• _What you have to do_
Write out all the data again, exactly as it stands.
Start of Data block
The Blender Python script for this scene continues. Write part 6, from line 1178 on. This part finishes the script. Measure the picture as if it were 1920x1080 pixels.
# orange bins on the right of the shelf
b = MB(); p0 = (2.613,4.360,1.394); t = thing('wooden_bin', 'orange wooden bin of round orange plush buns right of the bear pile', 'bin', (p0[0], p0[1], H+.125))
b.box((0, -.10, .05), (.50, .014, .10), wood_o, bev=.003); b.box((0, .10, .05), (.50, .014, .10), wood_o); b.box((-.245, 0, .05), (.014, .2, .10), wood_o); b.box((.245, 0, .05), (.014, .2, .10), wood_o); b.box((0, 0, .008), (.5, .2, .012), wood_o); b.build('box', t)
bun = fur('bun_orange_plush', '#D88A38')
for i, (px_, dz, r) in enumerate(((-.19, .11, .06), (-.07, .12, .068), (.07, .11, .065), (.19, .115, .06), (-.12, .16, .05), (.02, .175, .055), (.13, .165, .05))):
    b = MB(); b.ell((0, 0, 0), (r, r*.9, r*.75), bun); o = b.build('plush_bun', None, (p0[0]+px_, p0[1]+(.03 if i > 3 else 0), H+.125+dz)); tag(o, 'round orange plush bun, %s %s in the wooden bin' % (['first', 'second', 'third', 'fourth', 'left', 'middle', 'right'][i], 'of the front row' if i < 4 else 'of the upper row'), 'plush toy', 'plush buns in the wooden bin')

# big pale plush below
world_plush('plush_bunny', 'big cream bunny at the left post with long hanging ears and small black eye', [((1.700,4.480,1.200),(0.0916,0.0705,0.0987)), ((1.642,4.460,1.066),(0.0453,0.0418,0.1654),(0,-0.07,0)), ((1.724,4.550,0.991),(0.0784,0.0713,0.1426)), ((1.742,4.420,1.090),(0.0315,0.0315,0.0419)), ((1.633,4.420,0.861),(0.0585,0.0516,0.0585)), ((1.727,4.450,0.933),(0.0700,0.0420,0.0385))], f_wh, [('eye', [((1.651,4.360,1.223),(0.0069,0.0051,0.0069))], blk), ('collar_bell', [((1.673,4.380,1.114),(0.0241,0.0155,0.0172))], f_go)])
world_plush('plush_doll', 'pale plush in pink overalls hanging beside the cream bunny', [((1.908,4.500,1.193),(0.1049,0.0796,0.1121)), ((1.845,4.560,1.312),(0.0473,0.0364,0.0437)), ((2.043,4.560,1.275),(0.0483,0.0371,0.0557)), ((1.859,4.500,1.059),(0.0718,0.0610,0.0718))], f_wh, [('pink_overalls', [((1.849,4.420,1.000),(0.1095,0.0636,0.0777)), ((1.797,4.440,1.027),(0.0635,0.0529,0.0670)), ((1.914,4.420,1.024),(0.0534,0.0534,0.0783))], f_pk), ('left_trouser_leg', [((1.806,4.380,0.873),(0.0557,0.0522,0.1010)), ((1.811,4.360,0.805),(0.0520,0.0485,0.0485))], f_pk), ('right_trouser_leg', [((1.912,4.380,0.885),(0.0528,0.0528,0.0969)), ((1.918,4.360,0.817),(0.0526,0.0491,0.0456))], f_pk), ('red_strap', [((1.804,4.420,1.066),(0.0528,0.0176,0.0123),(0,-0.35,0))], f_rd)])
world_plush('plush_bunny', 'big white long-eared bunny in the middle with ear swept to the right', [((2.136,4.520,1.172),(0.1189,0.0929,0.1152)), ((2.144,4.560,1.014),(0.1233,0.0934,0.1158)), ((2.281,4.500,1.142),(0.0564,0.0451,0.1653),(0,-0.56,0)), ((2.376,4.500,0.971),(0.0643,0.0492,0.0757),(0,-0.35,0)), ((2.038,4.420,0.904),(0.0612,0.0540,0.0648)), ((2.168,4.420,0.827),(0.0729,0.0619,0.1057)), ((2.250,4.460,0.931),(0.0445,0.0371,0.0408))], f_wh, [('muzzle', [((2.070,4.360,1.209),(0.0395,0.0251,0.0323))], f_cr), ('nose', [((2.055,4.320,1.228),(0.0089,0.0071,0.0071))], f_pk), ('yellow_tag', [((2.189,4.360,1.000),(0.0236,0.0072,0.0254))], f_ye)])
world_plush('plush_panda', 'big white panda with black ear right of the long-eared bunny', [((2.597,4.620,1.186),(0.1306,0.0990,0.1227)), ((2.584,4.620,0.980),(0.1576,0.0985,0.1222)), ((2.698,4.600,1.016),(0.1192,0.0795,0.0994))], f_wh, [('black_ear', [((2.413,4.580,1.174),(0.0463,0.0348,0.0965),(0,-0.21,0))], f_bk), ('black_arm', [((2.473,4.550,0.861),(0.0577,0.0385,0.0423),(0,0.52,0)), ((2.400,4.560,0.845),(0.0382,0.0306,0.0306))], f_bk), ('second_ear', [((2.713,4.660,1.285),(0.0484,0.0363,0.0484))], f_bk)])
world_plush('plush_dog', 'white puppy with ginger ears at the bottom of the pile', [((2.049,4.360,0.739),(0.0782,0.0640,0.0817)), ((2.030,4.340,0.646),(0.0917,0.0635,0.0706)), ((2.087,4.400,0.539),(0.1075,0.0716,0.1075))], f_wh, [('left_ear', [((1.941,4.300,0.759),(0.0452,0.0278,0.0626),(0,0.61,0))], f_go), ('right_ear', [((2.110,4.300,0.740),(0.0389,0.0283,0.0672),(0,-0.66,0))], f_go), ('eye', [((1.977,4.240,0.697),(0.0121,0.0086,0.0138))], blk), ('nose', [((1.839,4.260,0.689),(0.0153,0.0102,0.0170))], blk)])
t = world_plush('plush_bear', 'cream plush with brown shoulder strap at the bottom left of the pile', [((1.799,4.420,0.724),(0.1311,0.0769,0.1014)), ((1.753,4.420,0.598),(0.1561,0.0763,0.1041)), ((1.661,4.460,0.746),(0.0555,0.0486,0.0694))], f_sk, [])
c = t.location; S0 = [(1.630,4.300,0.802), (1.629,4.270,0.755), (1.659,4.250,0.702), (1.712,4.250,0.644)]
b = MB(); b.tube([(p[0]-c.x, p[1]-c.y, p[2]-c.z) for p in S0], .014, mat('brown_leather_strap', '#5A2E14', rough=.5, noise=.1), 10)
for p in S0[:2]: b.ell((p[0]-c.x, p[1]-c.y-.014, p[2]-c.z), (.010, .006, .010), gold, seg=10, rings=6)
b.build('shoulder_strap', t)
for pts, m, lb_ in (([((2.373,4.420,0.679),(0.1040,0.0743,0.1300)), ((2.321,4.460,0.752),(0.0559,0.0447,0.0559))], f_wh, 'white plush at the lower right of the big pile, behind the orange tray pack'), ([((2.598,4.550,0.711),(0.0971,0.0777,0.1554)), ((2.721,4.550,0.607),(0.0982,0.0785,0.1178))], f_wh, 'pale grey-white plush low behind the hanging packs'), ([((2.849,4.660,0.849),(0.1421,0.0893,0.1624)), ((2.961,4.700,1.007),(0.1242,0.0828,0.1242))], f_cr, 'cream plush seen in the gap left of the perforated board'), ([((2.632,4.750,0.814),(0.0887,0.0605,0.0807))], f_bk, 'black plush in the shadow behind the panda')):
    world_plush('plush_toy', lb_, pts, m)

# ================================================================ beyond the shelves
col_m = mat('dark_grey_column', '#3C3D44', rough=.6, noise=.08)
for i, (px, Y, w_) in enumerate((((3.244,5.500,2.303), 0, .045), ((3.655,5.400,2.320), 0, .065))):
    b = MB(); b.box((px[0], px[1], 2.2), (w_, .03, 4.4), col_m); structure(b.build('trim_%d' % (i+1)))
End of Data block
• _Exercise answer_
The Blender Python script for this scene continues. Write part 6, from line 1178 on. This part finishes the script. Measure the picture as if it were 1920x1080 pixels.
# orange bins on the right of the shelf
b = MB(); p0 = (2.613,4.360,1.394); t = thing('wooden_bin', 'orange wooden bin of round orange plush buns right of the bear pile', 'bin', (p0[0], p0[1], H+.125))
b.box((0, -.10, .05), (.50, .014, .10), wood_o, bev=.003); b.box((0, .10, .05), (.50, .014, .10), wood_o); b.box((-.245, 0, .05), (.014, .2, .10), wood_o); b.box((.245, 0, .05), (.014, .2, .10), wood_o); b.box((0, 0, .008), (.5, .2, .012), wood_o); b.build('box', t)
bun = fur('bun_orange_plush', '#D88A38')
for i, (px_, dz, r) in enumerate(((-.19, .11, .06), (-.07, .12, .068), (.07, .11, .065), (.19, .115, .06), (-.12, .16, .05), (.02, .175, .055), (.13, .165, .05))):
    b = MB(); b.ell((0, 0, 0), (r, r*.9, r*.75), bun); o = b.build('plush_bun', None, (p0[0]+px_, p0[1]+(.03 if i > 3 else 0), H+.125+dz)); tag(o, 'round orange plush bun, %s %s in the wooden bin' % (['first', 'second', 'third', 'fourth', 'left', 'middle', 'right'][i], 'of the front row' if i < 4 else 'of the upper row'), 'plush toy', 'plush buns in the wooden bin')

# big pale plush below
world_plush('plush_bunny', 'big cream bunny at the left post with long hanging ears and small black eye', [((1.700,4.480,1.200),(0.0916,0.0705,0.0987)), ((1.642,4.460,1.066),(0.0453,0.0418,0.1654),(0,-0.07,0)), ((1.724,4.550,0.991),(0.0784,0.0713,0.1426)), ((1.742,4.420,1.090),(0.0315,0.0315,0.0419)), ((1.633,4.420,0.861),(0.0585,0.0516,0.0585)), ((1.727,4.450,0.933),(0.0700,0.0420,0.0385))], f_wh, [('eye', [((1.651,4.360,1.223),(0.0069,0.0051,0.0069))], blk), ('collar_bell', [((1.673,4.380,1.114),(0.0241,0.0155,0.0172))], f_go)])
world_plush('plush_doll', 'pale plush in pink overalls hanging beside the cream bunny', [((1.908,4.500,1.193),(0.1049,0.0796,0.1121)), ((1.845,4.560,1.312),(0.0473,0.0364,0.0437)), ((2.043,4.560,1.275),(0.0483,0.0371,0.0557)), ((1.859,4.500,1.059),(0.0718,0.0610,0.0718))], f_wh, [('pink_overalls', [((1.849,4.420,1.000),(0.1095,0.0636,0.0777)), ((1.797,4.440,1.027),(0.0635,0.0529,0.0670)), ((1.914,4.420,1.024),(0.0534,0.0534,0.0783))], f_pk), ('left_trouser_leg', [((1.806,4.380,0.873),(0.0557,0.0522,0.1010)), ((1.811,4.360,0.805),(0.0520,0.0485,0.0485))], f_pk), ('right_trouser_leg', [((1.912,4.380,0.885),(0.0528,0.0528,0.0969)), ((1.918,4.360,0.817),(0.0526,0.0491,0.0456))], f_pk), ('red_strap', [((1.804,4.420,1.066),(0.0528,0.0176,0.0123),(0,-0.35,0))], f_rd)])
world_plush('plush_bunny', 'big white long-eared bunny in the middle with ear swept to the right', [((2.136,4.520,1.172),(0.1189,0.0929,0.1152)), ((2.144,4.560,1.014),(0.1233,0.0934,0.1158)), ((2.281,4.500,1.142),(0.0564,0.0451,0.1653),(0,-0.56,0)), ((2.376,4.500,0.971),(0.0643,0.0492,0.0757),(0,-0.35,0)), ((2.038,4.420,0.904),(0.0612,0.0540,0.0648)), ((2.168,4.420,0.827),(0.0729,0.0619,0.1057)), ((2.250,4.460,0.931),(0.0445,0.0371,0.0408))], f_wh, [('muzzle', [((2.070,4.360,1.209),(0.0395,0.0251,0.0323))], f_cr), ('nose', [((2.055,4.320,1.228),(0.0089,0.0071,0.0071))], f_pk), ('yellow_tag', [((2.189,4.360,1.000),(0.0236,0.0072,0.0254))], f_ye)])
world_plush('plush_panda', 'big white panda with black ear right of the long-eared bunny', [((2.597,4.620,1.186),(0.1306,0.0990,0.1227)), ((2.584,4.620,0.980),(0.1576,0.0985,0.1222)), ((2.698,4.600,1.016),(0.1192,0.0795,0.0994))], f_wh, [('black_ear', [((2.413,4.580,1.174),(0.0463,0.0348,0.0965),(0,-0.21,0))], f_bk), ('black_arm', [((2.473,4.550,0.861),(0.0577,0.0385,0.0423),(0,0.52,0)), ((2.400,4.560,0.845),(0.0382,0.0306,0.0306))], f_bk), ('second_ear', [((2.713,4.660,1.285),(0.0484,0.0363,0.0484))], f_bk)])
world_plush('plush_dog', 'white puppy with ginger ears at the bottom of the pile', [((2.049,4.360,0.739),(0.0782,0.0640,0.0817)), ((2.030,4.340,0.646),(0.0917,0.0635,0.0706)), ((2.087,4.400,0.539),(0.1075,0.0716,0.1075))], f_wh, [('left_ear', [((1.941,4.300,0.759),(0.0452,0.0278,0.0626),(0,0.61,0))], f_go), ('right_ear', [((2.110,4.300,0.740),(0.0389,0.0283,0.0672),(0,-0.66,0))], f_go), ('eye', [((1.977,4.240,0.697),(0.0121,0.0086,0.0138))], blk), ('nose', [((1.839,4.260,0.689),(0.0153,0.0102,0.0170))], blk)])
t = world_plush('plush_bear', 'cream plush with brown shoulder strap at the bottom left of the pile', [((1.799,4.420,0.724),(0.1311,0.0769,0.1014)), ((1.753,4.420,0.598),(0.1561,0.0763,0.1041)), ((1.661,4.460,0.746),(0.0555,0.0486,0.0694))], f_sk, [])
c = t.location; S0 = [(1.630,4.300,0.802), (1.629,4.270,0.755), (1.659,4.250,0.702), (1.712,4.250,0.644)]
b = MB(); b.tube([(p[0]-c.x, p[1]-c.y, p[2]-c.z) for p in S0], .014, mat('brown_leather_strap', '#5A2E14', rough=.5, noise=.1), 10)
for p in S0[:2]: b.ell((p[0]-c.x, p[1]-c.y-.014, p[2]-c.z), (.010, .006, .010), gold, seg=10, rings=6)
b.build('shoulder_strap', t)
for pts, m, lb_ in (([((2.373,4.420,0.679),(0.1040,0.0743,0.1300)), ((2.321,4.460,0.752),(0.0559,0.0447,0.0559))], f_wh, 'white plush at the lower right of the big pile, behind the orange tray pack'), ([((2.598,4.550,0.711),(0.0971,0.0777,0.1554)), ((2.721,4.550,0.607),(0.0982,0.0785,0.1178))], f_wh, 'pale grey-white plush low behind the hanging packs'), ([((2.849,4.660,0.849),(0.1421,0.0893,0.1624)), ((2.961,4.700,1.007),(0.1242,0.0828,0.1242))], f_cr, 'cream plush seen in the gap left of the perforated board'), ([((2.632,4.750,0.814),(0.0887,0.0605,0.0807))], f_bk, 'black plush in the shadow behind the panda')):
    world_plush('plush_toy', lb_, pts, m)

# ================================================================ beyond the shelves
col_m = mat('dark_grey_column', '#3C3D44', rough=.6, noise=.08)
for i, (px, Y, w_) in enumerate((((3.244,5.500,2.303), 0, .045), ((3.655,5.400,2.320), 0, .065))):
    b = MB(); b.box((px[0], px[1], 2.2), (w_, .03, 4.4), col_m); structure(b.build('trim_%d' % (i+1)))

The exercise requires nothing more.